The terms 'cover' and 'structure' are NOT synonymous. They are different features. The potential of a given structure feature can be reasonably determined by: The nearby availability of 25 feet or more of depth; And, the 'steepness' of the drop-off associated with the access to that depth.

Structure, even if it consists of weeds, brush or timber, is not used to hide the bass, nor is it used for his protection. Cover is for hiding; structure is for feeding.

A productive structure feature is one which provides ready availability of food or serves as a reference point during periods of inactivity.

When a bass experiences fear or senses danger, his instinctive reaction is to dash for deep water.

Unless actively feeding, a bass will always hold near the edge of the drop into deep water.

Of all available structure features, ledges and drops are the most common AND the most continuously productive.

A `drop' is a contour change resulting in deeper water and has a downwards angler of decent of 30 degrees, or more. Any change less than 30 degrees is considered a slope and will not be as productive.

A `ledge' is the upper lip, or edge, of a drop.

While ledges and drops usually exist throughout a body of water, those associated with submerged channels and the deepest water in the area are always the more consistently productive.

`Pattern depth' is a term used to define the location (depth) the majority of bass schools can be expected to be found in a given body of water.

It is dependent upon the coloration/ clarity of the water.

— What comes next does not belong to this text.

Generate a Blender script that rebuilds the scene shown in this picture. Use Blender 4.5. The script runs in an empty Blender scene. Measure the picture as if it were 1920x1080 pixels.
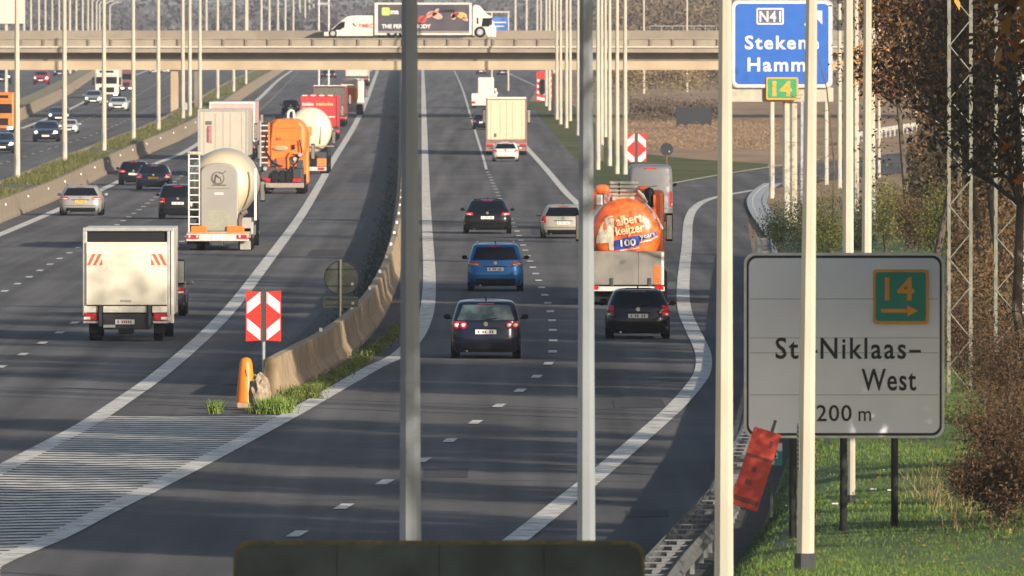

The `pattern depth' of the normal, lightly-stained reservoir is 12-18 feet.

The clearer the water, the greater the `pattern depth'.

Evaluating and selecting structure is a four step process:
  • Consider the season, weather and probable bass activity.
  • Determine the approximate `pattern depth'.
  • Using a map, identify and prioritize selected structure.
  • Perform an on-the-water evaluation of the prioritized locations, identify significant features and re- prioritize.